2. Upon appeal from a judgment of a state supreme court affirming an order of the state commission directing a telephone company doing local and interstate business to use, for purposes of accounting and reporting to the commission, for the year 1934, a composite depreciation rate of 3 1/2% upon all of its depreciable property within the State, held:

(1) Assuming, without deciding, that due process requires that the commission's order be upon notice to the company and opportunity to be heard, the procedure followed by the commission in this case satisfied that requirement. P. 297 U. S. 473.

(2) The Interstate Commerce Commission not having prescribed rates of depreciation pursuant to § 20(5) of the Interstate Commerce clubjuris

Page 297 U. S. 472

Act, it was within the authority of the state commission to prescribe such rates. P. 297 U. S. 477.

(3) The estimated composite rate determined and used by the company, pursuant to the direction of the Interstate Commerce Commission that such rate be used until rates prescribed by that Commission should become effective, cannot be taken as a rate prescribed under § 20(5). P. 297 U. S. 479.

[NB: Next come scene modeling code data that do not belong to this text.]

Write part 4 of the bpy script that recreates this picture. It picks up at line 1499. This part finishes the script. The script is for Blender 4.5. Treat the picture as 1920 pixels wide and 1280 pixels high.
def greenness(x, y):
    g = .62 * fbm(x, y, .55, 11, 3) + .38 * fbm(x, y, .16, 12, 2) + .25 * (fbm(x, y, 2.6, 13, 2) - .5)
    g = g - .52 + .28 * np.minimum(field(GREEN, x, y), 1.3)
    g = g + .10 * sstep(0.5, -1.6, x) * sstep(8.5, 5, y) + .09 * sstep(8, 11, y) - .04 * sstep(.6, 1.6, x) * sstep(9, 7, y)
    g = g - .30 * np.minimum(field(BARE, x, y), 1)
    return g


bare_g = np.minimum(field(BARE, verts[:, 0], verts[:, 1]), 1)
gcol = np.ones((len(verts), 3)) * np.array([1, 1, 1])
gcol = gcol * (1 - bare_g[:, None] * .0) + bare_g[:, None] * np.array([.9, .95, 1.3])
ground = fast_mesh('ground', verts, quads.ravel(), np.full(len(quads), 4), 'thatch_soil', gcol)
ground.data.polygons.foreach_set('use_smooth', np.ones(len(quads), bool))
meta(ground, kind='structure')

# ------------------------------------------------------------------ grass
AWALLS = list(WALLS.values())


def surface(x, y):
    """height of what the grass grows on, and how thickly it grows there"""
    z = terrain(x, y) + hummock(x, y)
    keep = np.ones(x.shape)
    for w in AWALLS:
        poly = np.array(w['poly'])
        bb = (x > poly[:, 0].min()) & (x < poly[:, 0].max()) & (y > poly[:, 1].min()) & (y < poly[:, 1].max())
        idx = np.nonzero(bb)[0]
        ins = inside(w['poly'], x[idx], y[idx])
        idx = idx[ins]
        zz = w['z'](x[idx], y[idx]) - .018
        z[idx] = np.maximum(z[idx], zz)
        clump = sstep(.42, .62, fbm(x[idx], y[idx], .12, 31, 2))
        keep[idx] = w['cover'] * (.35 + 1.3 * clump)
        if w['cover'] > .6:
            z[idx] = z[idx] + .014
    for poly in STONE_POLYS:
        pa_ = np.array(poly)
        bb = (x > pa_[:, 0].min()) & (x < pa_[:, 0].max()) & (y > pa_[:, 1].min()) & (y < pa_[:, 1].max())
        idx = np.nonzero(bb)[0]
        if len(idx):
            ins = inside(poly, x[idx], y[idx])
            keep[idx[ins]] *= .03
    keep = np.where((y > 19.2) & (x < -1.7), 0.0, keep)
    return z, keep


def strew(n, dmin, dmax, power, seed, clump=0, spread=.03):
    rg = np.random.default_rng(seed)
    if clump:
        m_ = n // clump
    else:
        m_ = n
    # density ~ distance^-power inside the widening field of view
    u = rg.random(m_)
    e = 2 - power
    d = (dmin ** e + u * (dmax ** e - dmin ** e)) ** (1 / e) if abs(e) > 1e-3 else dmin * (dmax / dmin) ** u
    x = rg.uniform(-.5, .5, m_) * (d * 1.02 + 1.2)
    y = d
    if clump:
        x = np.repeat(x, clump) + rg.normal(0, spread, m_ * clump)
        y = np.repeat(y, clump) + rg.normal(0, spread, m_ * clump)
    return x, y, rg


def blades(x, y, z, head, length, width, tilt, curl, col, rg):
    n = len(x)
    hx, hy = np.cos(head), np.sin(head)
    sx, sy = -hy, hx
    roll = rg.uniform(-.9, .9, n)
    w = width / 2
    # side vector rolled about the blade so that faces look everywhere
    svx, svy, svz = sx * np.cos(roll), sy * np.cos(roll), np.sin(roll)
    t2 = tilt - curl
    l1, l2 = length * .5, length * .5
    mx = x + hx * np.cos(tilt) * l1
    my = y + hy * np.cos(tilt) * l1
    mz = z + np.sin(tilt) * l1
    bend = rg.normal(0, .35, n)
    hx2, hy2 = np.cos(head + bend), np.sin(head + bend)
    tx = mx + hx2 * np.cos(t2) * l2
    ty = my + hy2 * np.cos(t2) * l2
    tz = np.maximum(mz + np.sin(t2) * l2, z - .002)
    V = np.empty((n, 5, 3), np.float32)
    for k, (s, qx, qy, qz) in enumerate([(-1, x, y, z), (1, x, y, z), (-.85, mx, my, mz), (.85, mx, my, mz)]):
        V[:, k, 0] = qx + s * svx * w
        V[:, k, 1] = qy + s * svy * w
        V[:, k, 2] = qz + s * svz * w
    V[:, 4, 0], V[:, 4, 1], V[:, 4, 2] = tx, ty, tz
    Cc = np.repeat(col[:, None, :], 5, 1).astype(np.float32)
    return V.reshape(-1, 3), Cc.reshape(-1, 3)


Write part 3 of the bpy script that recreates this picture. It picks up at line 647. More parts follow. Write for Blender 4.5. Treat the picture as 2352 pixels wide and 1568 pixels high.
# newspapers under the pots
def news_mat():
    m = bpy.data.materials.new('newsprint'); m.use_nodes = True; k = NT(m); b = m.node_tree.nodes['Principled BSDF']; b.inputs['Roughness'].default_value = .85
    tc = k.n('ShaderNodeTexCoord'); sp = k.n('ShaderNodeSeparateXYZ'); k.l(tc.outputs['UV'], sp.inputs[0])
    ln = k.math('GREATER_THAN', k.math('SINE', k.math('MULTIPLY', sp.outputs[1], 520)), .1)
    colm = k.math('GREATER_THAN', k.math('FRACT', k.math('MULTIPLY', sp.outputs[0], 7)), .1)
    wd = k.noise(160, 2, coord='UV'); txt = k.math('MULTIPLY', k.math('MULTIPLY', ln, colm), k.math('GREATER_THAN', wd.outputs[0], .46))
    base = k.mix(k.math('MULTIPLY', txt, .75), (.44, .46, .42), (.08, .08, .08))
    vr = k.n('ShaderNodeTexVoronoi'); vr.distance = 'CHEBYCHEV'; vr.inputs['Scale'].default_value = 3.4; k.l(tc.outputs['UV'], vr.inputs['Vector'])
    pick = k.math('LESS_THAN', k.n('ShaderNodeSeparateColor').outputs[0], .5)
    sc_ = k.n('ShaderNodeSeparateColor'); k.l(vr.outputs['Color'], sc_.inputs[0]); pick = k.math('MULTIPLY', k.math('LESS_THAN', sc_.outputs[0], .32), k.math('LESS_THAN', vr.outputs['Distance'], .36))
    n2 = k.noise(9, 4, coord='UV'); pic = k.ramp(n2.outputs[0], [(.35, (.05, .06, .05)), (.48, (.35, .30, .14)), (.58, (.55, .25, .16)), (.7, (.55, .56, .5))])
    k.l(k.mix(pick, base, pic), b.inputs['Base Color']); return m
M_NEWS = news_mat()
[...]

(4) Section 20(5) cannot be construed as authorizing the Interstate Commerce Commission to supplant state power to regulate depreciation rates of telephone companies otherwise than by prescribing a rate administratively determined by the Commission itself. P. 297 U. S. 480.

3. Statutes should be so construed as to avoid doubts of their constitutionality. P. 297 U. S. 480.

128 Neb. 447, 259 N.W. 362, affirmed.

Appeal from a judgment affirming an order of the state commission relating to the accounting of the telephone company.